Qualitative Vs Quantitative Research – My First Marketing Survey Experience

What makes a good marketeer? Is it just about STP and the 4 Ps? Well, these concepts indeed form the crux of marketing, but one can’t do it without understanding customers. What sets apart a good marketeer from others is her or his ability to understand customers, their behaviour, attitude, fears, lifestyle, life stage, etc that influences their preferences.

It all started with my first marketing project. Having one of the best marketing faculties in our campus, this project was certainly not going to be a comfortable ride. Initially, we were asked to pick up a product category and two brands of our choice and to analyze their target segments and positioning strategies. I chose the television market with Samsung & Mi TV as brands to compare. We were handed over the task to survey at least 50 consumers and gather information in our best possible way. The best (or worst) part of this was we were not given any framework/format beforehand to design our survey. So a challenge here for me was to decide upon how I wanted my survey to be – how many questions to include, type of questions to add, should it be more descriptive or just MCQs & rating on a few parameters and so on.

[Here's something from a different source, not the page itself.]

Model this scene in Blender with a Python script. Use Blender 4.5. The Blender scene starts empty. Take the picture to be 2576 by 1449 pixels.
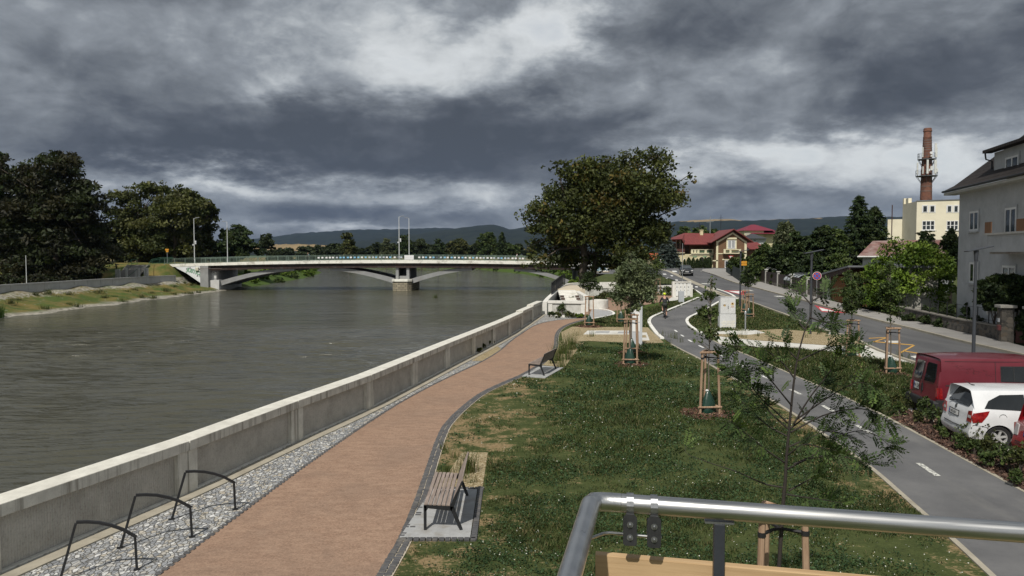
import bpy, bmesh, math, random
import numpy as np
from mathutils import Vector, Matrix
from mathutils.geometry import tessellate_polygon
R = math.radians
random.seed(7)
rng = np.random.default_rng(11)
scene = bpy.context.scene
col = scene.collection

HC, FPX, CU, CV, VH = 4.75, 1900.0, 1288.0, 724.5, 640.0
PITCH = math.atan((CV - VH) / FPX)
CP, SP = math.cos(PITCH), math.sin(PITCH)

def ray(u, v):
    xc, yc = (u - CU) / FPX, -(v - CV) / FPX
    return Vector((xc, CP + yc * SP, -SP + yc * CP))
CAM = Vector((0, 0, HC))

def P(u, v, y):
    d = ray(u, v)
    return CAM + d * (y / d.y)

def hr(y):                       # park and street level: flat near the camera, climbing towards the bridge
    return max(0.0, min(0.0212 * (y - 45.0), 2.55))

def G(u, v, dz=0.0):             # point of the park / street surface seen at (u, v)
    d = ray(u, v)
    z = 0.0
    for _ in range(40):
        t = (z + dz - HC) / d.z
        z = 0.5 * z + 0.5 * hr((CAM + d * t).y)
    p = CAM + d * t
    return Vector((p.x, p.y, hr(p.y)))

def GZ(u, v, z):
    d = ray(u, v)
    return CAM + d * ((z - HC) / d.z)

def PL(u, v, a, b):              # point at (u, v) on the vertical plane through ground points a and b
    n = Vector((-(b[1] - a[1]), b[0] - a[0], 0))
    d = ray(u, v)
    t = (Vector((a[0], a[1], 0)) - CAM).dot(n) / d.dot(n)
    return CAM + d * t

class NT:
    def __init__(s, tree):
        s.t, s.n, s.l = tree, tree.nodes, tree.links
    def put(s, sock, v):
        if isinstance(v, bpy.types.NodeSocket):
            s.l.new(v, sock)
        elif isinstance(v, (tuple, list)) and len(v) == 3 and sock.type == 'RGBA':
            sock.default_value = (*v, 1)
        else:
            sock.default_value = v
    def m(s, op, a, b=None, c=None, clamp=False):
        n = s.n.new('ShaderNodeMath'); n.operation = op; n.use_clamp = clamp
        for i, v in enumerate((a, b, c)):
            if v is not None: s.put(n.inputs[i], v)
        return n.outputs[0]
    def add(s, *a):
        r = a[0]
        for b in a[1:]: r = s.m('ADD', r, b)
        return r
    def mul(s, a, b): return s.m('MULTIPLY', a, b)
    def vm(s, op, a, b=None):
        n = s.n.new('ShaderNodeVectorMath'); n.operation = op
        s.put(n.inputs[0], a)
        if b is not None: s.put(n.inputs[1], b)
        return n.outputs[0]
    def mix(s, f, a, b, mode='MIX'):
        n = s.n.new('ShaderNodeMix'); n.data_type = 'RGBA'; n.blend_type = mode; n.clamp_factor = True
        s.put(n.inputs[0], f); s.put(n.inputs[6], a); s.put(n.inputs[7], b)
        return n.outputs[2]
    def noise(s, vec, scale=5, det=4, rough=.55, dist=0, lac=2.0):
        n = s.n.new('ShaderNodeTexNoise')
        if vec is not None: s.l.new(vec, n.inputs['Vector'])
        s.put(n.inputs['Scale'], scale); n.inputs['Detail'].default_value = det
        n.inputs['Roughness'].default_value = rough; n.inputs['Distortion'].default_value = dist
        n.inputs['Lacunarity'].default_value = lac
        return n.outputs[0]
    def vor(s, vec, scale=5, feat='F1', rand=1.0):
        n = s.n.new('ShaderNodeTexVoronoi'); n.feature = feat
        if vec is not None: s.l.new(vec, n.inputs['Vector'])
        n.inputs['Scale'].default_value = scale; n.inputs['Randomness'].default_value = rand
        return n
    def ramp(s, f, stops, interp='LINEAR'):
        n = s.n.new('ShaderNodeValToRGB'); cr = n.color_ramp; cr.interpolation = interp
        while len(cr.elements) < len(stops): cr.elements.new(0.5)
        for e, (p, c) in zip(cr.elements, stops):
            e.position = p; e.color = (*c, 1) if not isinstance(c, float) else (c, c, c, 1)
        s.put(n.inputs[0], f)
        return n.outputs[0]
    def rng(s, v, a, b, c=0.0, d=1.0):
        n = s.n.new('ShaderNodeMapRange'); n.clamp = True
        for i, x in enumerate((v, a, b, c, d)): s.put(n.inputs[i], x)
        return n.outputs[0]
    def map(s, vec, scale=(1, 1, 1), rot=(0, 0, 0), loc=(0, 0, 0)):
        n = s.n.new('ShaderNodeMapping'); s.l.new(vec, n.inputs[0])
        n.inputs['Scale'].default_value = scale; n.inputs['Rotation'].default_value = rot; n.inputs['Location'].default_value = loc
        return n.outputs[0]
    def pos(s): return s.n.new('ShaderNodeNewGeometry').outputs['Position']
    def objc(s): return s.n.new('ShaderNodeTexCoord').outputs['Object']
    def sep(s, v):
        n = s.n.new('ShaderNodeSeparateXYZ'); s.l.new(v, n.inputs[0]); return n.outputs
    def comb(s, x, y, z):
        n = s.n.new('ShaderNodeCombineXYZ')
        for i, v in enumerate((x, y, z)): s.put(n.inputs[i], v)
        return n.outputs[0]
    def attr(s, name):
        n = s.n.new('ShaderNodeAttribute'); n.attribute_name = name; return n.outputs['Color']
    def bump(s, h, strength=.3, dist=.02):
        n = s.n.new('ShaderNodeBump'); n.inputs['Strength'].default_value = strength
        n.inputs['Distance'].default_value = dist; s.l.new(h, n.inputs['Height']); return n.outputs[0]

MATS = {}
def mat(name, fn):
    if name in MATS: return MATS[name]
    m = bpy.data.materials.new(name); m.use_nodes = True
    t = NT(m.node_tree); t.n.clear()
    out = t.n.new('ShaderNodeOutputMaterial'); b = t.n.new('ShaderNodeBsdfPrincipled')
    t.l.new(b.outputs[0], out.inputs[0])
    r = fn(t, b)
    for k, v in (r or {}).items():
        if k == 'Normal': t.l.new(v, b.inputs['Normal'])
        elif k == 'surf': t.l.new(v, out.inputs[0])
        else: t.put(b.inputs[k], v)
    MATS[name] = m
    return m

def sc(c, k): return tuple(min(1, x * k) for x in c)

def pm(name, c, rough=.6, metal=0.0, var=.18, scale=2.0, bump=.1, bs=60, world=True, spec=.5, dirt=None, coat=0):
    """plain painted / stone / metal surface with two scales of wear"""
    def fn(t, b):
        v = t.pos() if world else t.objc()
        n = t.add(t.mul(t.noise(v, scale, 5, .6), .7), t.mul(t.noise(v, scale * 9, 3, .6), .3))
        f = t.rng(n, .3, .7)
        cc = t.mix(f, sc(c, 1 - var), sc(c, 1 + var))
        if dirt:
            cc = t.mix(t.mul(t.rng(t.noise(v, scale * .6, 6, .65), .5, .68), dirt[1]), cc, dirt[0])
        d = {'Base Color': cc, 'Roughness': t.rng(n, .3, .7, max(.02, rough - .08), min(1, rough + .08)), 'Metallic': metal, 'Specular IOR Level': spec}
        if coat: d['Coat Weight'] = coat
        if bump: d['Normal'] = t.bump(t.noise(v, bs, 3, .6), bump, .01)
        return d
    return mat(name, fn)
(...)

This dilemma of quantitative vs. qualitative research was sorted only once I got some exposure to the ground level reality. I spoke to around 50 random strangers in Shillong and got to know their feedback on the current television brands. I realized that not all of my questions or rather the options provided for answers to those questions made sense. The consumers had numerous experiences to share, however not all of that was captured through my survey. For example, there was a question on what do you most often watch on TV, and the options were – movies, sports, general entertainment, etc. After speaking to few consumers (especially some teenagers), I got to know that they primarily used television for gaming, i.e. integrating their TV screens with PS or Xbox and enhancing their gaming experience. Their choice of brands depended more on the refresh rates of TVs which lowers the input lag while playing. It made me realize that I could include this option for the question and gauge the percentage of consumers interested in buying television just for gaming purpose.

So something that I took back from this experience when it comes to qualitative vs. quantitative research was this – Quantitative research helps one to see the bigger picture, to quantify all the data so that one can use it for further statistics and other data analysis models while Qualitative data is more descriptive, it helps to gain an understanding of underlying reasons, opinions, and motivations, it provides insights into the problem or helps to develop ideas or hypotheses for potential quantitative research.

Thus the methodology that a marketer can take is to start his investigation by including subjective inquiries, making note of every last detail caught in it and then planning quantitative research in light of that. This would guarantee that the marketer is estimating pertinent information which can add to the insights into customers’ perspective.